DUMONT, N.J. -- A Dumont bookkeeper with a gambling habit was sentenced to nine years in prison in Hackensack yesterday for embezzling $509,000 from a Ramsey flooring company and putting the business in jeopardy.

Superior Court Judge Margaret M. Foti sentenced Monica Arencibia to one year short of the maximum for the second-degree theft conviction after the owners of Modern Flooring made impassioned pleas for justice.

Claire Perazzo described how Arencibia endangered the livelihoods of more than two dozen employees of the 83-year old company. Perazzo herself lost her parents' modest home on Cape Cod and had to return to work without a salary.

Her husband, Gary, described himself as “a very trusting person,” which ended in “havoc” caused by Arencibia’s deceptions. “She knew all these people personally."

There were times, he told the judge, when she came to him and said, "We need some money, we’re not going to make payroll” when, at the same time, she was siphoning off thousands in checks to herself.

“To the naked eye, the books looked perfect,” Perazzo said.
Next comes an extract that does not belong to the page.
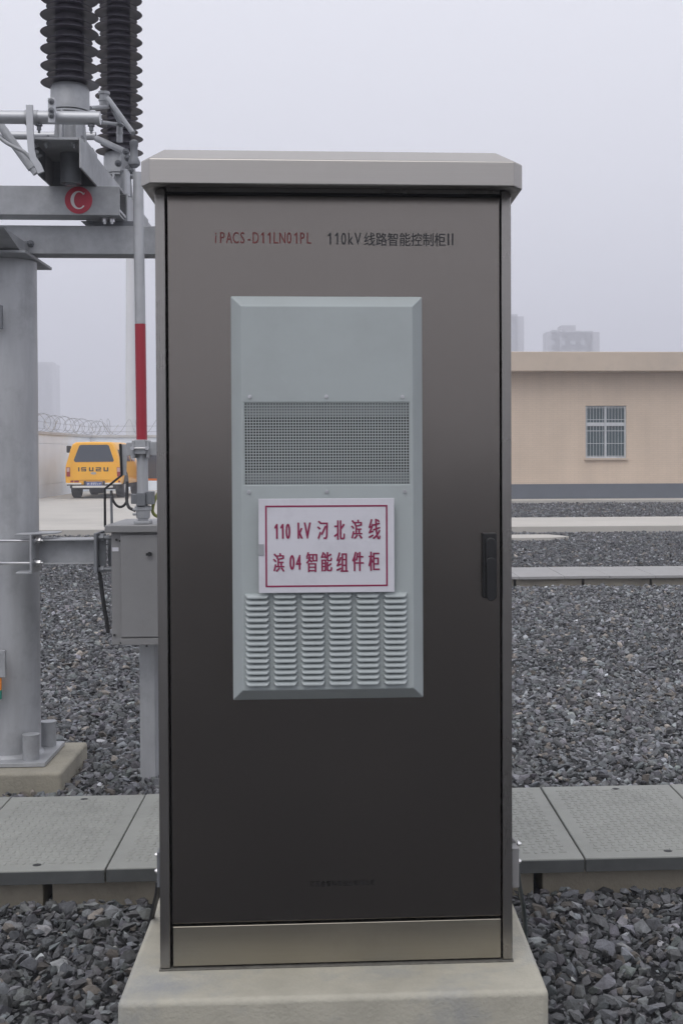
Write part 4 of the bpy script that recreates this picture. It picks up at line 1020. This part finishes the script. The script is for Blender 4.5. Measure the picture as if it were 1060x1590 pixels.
rm = MB().box(BX0+.3, BX1-.3, BY0+.3, BY1-.3, .516, .53).build('floor_slab', M['plaster_grey'], bl)
ap = MB().box(BX0-.6, BX1+.6, BY0-.75, BY0-.035, -.05, .10)
tag(ap.build('pavement', M['pale_concrete'], bevel=.01), None, None, None, 'structure')

# ================================================================== FAR TOWERS IN THE HAZE
def tower(label, Y, boxes, floors=14):
    x0 = min(b[0] for b in boxes); x1 = max(b[1] for b in boxes)
    t = thing('tower_block', ((x0+x1)/2, Y, 0), label, 'tower block', 'hazy tower blocks')
    m = MB()
    for a, b_, z in boxes: m.box(a, b_, Y, Y+5, -.02, z)
    m.build('wall', M['tower'], t, smooth=0)
    bal = MB(); zt = boxes[0][2]
    wn = MB()
    for f in range(1, int(zt/3)):
        z = f*3
        k = x0+1.2
        while k < x1-2.4:
            wn.box(k, k+1.5, Y-.06, Y-.02, z+.9, z+2.3); k += 3.4
    o = wn.build('windows', M['tower_window'], t, smooth=0); o.name = 'window_rows'; o['kind'] = 'stuff'
    return t
YT = 270
def tx(px, Y): return at(px, 520, Y).x
def tz_(py, Y): return at(880, py, Y).z
tower('stepped hazy tower block above the beige building, whole width visible', YT, [(tx(848, YT), tx(930, YT), tz_(515.5, YT)), (tx(856, YT), tx(869, YT), tz_(512.5, YT)), (tx(871, YT), tx(893, YT), tz_(505, YT)), (tx(893.2, YT), tx(920, YT), tz_(513.5, YT))])
tower('hazy tower block with its left side hidden by the cabinet', 290, [(tx(770, 290), tx(813, 290), tz_(491.5, 290)), (tx(780, 290), tx(803, 290), tz_(488, 290))])
tower('faintest hazy tower block at left between the post and the rod', 400, [(at(40, 600, 400).x, at(88, 600, 400).x, at(70, 566, 400).z), (at(56, 600, 400).x, at(82, 600, 400).x, at(70, 562, 400).z)])

# ================================================================== HAZE
hz = MB().box(-520, 520, -270, 720, -1.2, 96)
ho = hz.build('haze', M['soil'], smooth=0)
hm = bpy.data.materials.new('haze_air'); hm.use_nodes = True
nn_ = hm.node_tree.nodes; nn_.clear()
o_ = nn_.new('ShaderNodeOutputMaterial'); pv = nn_.new('ShaderNodeVolumePrincipled')
pv.inputs['Color'].default_value = (0.93, 0.94, 1.0, 1); pv.inputs['Density'].default_value = 0.0030; pv.inputs['Anisotropy'].default_value = 0.1
hm.node_tree.links.new(pv.outputs[0], o_.inputs['Volume'])
ho.data.materials.clear(); ho.data.materials.append(hm)
tag(ho, 'thin grey haze filling the air over the whole yard', 'haze', None, 'stuff')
However, he said, a forensic accountant found that she "had multiple secret passwords and used very devious and calculated methods” to forge enough checks to fill a binder four inches thick.

In doing so, Arencibia damaged the business' reputation among clients and vendors, he said. The couple "had to tell the bank,” knowing a loan could be called in, Perazzo said.

They took a second mortgage on their house, he said, adding “there is no retirement for me or my wife.”

Defense attorney Ian Hirsch blamed a gambling addiction.

The judge said she decided on the sentence because of the degree of harm, the risk of re-offending and the serious breach of trust.

"The victims argued eloquently today that they have suffered multiple hardships,” Foti said, adding: “It’s not the first time she committed crimes involving checks."

The sentence carries parole eligibility in three years. Arencibia has 467 days of jail credit -- about 16 months -- which means she could be released in 2017.

The judge also ordered her to pay $509,000 in restitution, although the victims and the prosecutor said it was unlikely she’d be able to.